The key in your TCPA module will have been signed, but you can't get at that key by design. You can't use it to sign programs in your VM. That's the idea. They know that virtualisation is a hole. They are as smart as you.
However, perhaps we can get at the key in the TCPA module by getting the module to repeatedly sign something while monitoring its power consumption. This technique, differential power analysis, is apparently very hard to defeat. You can use it to get keys out of smart cards, given enough time: perhaps you can use it to get keys out of your own processor. The price of freedom in the future?
Get informed about TCPA here. http://www.cl.cam.ac.uk/~rja14/tcpa-faq.html
>north
You're an immobile computer, remember?
You forget the third, possibly not completely possible right now, but certainly concievable in the near future, option of obtaining the key.

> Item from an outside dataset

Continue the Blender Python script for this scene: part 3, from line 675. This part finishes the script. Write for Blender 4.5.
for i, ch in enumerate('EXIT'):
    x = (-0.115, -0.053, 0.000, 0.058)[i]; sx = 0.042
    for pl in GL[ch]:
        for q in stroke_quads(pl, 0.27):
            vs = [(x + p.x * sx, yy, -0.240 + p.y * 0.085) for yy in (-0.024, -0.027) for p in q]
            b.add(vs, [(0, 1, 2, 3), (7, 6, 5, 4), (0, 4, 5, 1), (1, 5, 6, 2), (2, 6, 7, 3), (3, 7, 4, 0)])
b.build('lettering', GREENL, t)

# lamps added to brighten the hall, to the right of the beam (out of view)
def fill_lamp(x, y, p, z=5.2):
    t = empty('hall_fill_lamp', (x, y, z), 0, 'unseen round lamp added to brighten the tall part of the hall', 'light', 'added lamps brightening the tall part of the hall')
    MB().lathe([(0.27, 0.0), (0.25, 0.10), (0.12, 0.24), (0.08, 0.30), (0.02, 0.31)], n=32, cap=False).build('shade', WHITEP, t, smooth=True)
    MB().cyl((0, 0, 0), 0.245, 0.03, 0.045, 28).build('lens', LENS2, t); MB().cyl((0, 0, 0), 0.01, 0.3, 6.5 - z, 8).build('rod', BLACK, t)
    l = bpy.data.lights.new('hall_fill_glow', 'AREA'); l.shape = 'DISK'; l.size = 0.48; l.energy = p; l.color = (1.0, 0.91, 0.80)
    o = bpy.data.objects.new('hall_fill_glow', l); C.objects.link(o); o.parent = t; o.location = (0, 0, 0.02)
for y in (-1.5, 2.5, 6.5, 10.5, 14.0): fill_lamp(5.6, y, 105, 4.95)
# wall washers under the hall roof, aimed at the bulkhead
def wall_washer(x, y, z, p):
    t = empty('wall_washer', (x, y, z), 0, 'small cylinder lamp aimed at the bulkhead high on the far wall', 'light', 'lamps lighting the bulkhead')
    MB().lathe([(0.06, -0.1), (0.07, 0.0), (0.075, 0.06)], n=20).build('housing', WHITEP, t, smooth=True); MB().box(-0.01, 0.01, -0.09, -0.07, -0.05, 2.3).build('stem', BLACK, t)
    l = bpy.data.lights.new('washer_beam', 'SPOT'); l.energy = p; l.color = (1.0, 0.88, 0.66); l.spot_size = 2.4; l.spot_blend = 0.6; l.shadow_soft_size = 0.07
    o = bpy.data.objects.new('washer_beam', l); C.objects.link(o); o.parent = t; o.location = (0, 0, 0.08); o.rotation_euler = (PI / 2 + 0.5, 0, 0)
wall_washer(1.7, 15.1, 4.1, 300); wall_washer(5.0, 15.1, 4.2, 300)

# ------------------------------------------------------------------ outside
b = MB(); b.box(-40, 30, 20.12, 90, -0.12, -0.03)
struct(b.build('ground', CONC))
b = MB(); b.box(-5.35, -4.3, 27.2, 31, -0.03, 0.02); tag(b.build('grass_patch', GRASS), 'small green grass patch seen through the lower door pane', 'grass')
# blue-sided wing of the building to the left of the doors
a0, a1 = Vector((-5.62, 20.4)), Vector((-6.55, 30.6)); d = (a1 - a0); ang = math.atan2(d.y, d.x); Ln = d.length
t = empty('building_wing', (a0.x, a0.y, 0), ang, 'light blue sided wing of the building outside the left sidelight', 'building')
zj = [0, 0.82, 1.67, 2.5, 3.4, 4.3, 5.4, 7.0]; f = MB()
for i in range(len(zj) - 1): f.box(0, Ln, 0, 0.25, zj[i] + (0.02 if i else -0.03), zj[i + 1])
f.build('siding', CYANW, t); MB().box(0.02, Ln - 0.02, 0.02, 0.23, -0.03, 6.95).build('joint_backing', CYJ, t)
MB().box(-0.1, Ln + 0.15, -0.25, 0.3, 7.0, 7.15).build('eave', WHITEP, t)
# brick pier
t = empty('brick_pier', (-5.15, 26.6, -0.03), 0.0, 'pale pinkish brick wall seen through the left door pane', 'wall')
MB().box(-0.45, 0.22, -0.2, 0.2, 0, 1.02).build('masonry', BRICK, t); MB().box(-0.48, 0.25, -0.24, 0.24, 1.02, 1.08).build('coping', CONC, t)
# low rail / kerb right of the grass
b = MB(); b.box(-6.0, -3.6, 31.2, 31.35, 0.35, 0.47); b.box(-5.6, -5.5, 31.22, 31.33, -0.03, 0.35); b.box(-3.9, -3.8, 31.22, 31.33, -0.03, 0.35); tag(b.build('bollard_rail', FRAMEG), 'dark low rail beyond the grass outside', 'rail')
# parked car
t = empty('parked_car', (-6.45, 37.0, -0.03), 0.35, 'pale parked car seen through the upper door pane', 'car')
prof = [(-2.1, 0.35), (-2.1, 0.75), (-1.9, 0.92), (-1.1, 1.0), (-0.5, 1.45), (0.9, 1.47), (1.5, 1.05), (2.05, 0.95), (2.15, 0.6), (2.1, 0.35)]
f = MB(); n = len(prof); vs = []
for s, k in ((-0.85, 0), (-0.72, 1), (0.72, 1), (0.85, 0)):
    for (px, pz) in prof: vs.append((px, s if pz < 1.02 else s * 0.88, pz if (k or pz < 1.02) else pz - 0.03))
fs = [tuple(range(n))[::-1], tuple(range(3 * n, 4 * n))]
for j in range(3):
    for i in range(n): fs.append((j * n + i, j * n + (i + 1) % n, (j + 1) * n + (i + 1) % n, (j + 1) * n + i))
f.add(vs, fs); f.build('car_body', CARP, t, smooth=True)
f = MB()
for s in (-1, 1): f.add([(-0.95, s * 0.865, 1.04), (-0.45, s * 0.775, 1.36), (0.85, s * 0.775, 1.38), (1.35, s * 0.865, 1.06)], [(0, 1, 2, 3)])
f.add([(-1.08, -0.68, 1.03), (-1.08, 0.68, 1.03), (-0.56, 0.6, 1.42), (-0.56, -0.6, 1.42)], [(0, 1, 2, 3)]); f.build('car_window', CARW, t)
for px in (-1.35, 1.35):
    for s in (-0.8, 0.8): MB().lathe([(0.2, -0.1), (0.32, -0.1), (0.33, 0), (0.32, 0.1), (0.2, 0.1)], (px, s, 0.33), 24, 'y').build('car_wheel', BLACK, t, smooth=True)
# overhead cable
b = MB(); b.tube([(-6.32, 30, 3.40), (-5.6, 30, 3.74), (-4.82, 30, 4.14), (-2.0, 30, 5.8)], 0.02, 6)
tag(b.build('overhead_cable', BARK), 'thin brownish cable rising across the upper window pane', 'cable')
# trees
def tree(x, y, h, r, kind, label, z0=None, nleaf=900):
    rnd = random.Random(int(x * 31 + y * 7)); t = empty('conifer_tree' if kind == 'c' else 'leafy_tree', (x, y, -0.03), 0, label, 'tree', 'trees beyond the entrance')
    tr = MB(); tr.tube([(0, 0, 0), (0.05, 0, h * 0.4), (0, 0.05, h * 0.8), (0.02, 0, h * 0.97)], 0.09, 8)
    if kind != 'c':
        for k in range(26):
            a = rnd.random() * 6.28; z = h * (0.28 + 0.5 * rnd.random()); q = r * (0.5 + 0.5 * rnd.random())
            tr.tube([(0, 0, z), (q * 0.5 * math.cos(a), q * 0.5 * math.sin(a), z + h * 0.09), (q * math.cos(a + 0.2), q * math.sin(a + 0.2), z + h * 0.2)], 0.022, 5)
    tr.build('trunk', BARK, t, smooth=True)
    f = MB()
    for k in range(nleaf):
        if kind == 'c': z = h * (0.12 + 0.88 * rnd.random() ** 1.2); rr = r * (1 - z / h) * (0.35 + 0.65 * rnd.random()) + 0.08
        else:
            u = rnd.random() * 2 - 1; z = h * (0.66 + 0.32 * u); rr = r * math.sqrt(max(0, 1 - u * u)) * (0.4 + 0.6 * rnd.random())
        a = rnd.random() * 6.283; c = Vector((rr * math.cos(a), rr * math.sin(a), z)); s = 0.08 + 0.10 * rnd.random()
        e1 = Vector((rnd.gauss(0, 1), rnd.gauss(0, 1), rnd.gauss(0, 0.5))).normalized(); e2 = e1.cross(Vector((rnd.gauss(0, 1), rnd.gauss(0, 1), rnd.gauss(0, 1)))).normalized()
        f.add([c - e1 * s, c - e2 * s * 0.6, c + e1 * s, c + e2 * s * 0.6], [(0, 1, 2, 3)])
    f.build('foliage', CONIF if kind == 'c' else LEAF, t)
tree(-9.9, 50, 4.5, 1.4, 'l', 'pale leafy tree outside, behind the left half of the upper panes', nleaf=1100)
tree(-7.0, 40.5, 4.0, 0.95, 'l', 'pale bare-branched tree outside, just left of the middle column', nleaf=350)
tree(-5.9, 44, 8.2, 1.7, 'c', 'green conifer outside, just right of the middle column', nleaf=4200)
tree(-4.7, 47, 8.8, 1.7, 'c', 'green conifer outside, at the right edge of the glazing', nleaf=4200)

Brute force.
It wasn't that long ago (in the timeframe of video formats) that RC5-56 was considered 'secure' enough. It might not be around the corner, but there is certainly the possibility that CPU power could continue to ramp up quickly enough that the keys themselves can be brute forced through a botnet version of distributed.net. And once that cat is out of the bag, it'll be out forever.
DRM *is* a pain the ass. Even on DVDs, with copies you don't have to sit through those annoying ads and logos or the annoying main menu (which always leads to the movie). On the real-McCoy you must suffer. How many people with legal copies of Windows are using volume keys just because they don't want to call up Microsoft for permission whenever they change their config?
The MPAA (and Microsoft) are fighting the way their enemy fights best. If you make DRM inconvenient, and it *is* inconvenient, hackers will find a way around it. If you overcharge, or having play-one-time-only restrictions, people won't use it. If you make any system harder to use than what is out there already, people will go around it! And I'd bet my money on a bunch of teenager hackers over any boring, Microsoft wage serf.
My suggestion: make movies cheaper and drop DRM altogether. PC game companies are realising this. My Oblivion DVD says 'we didn't include any copy protection so please don't copy this'... and I didn't. They've got my goodwill. Some hackers probably did copy it, but DRM doesn't make it any more or less likely. Maybe even more?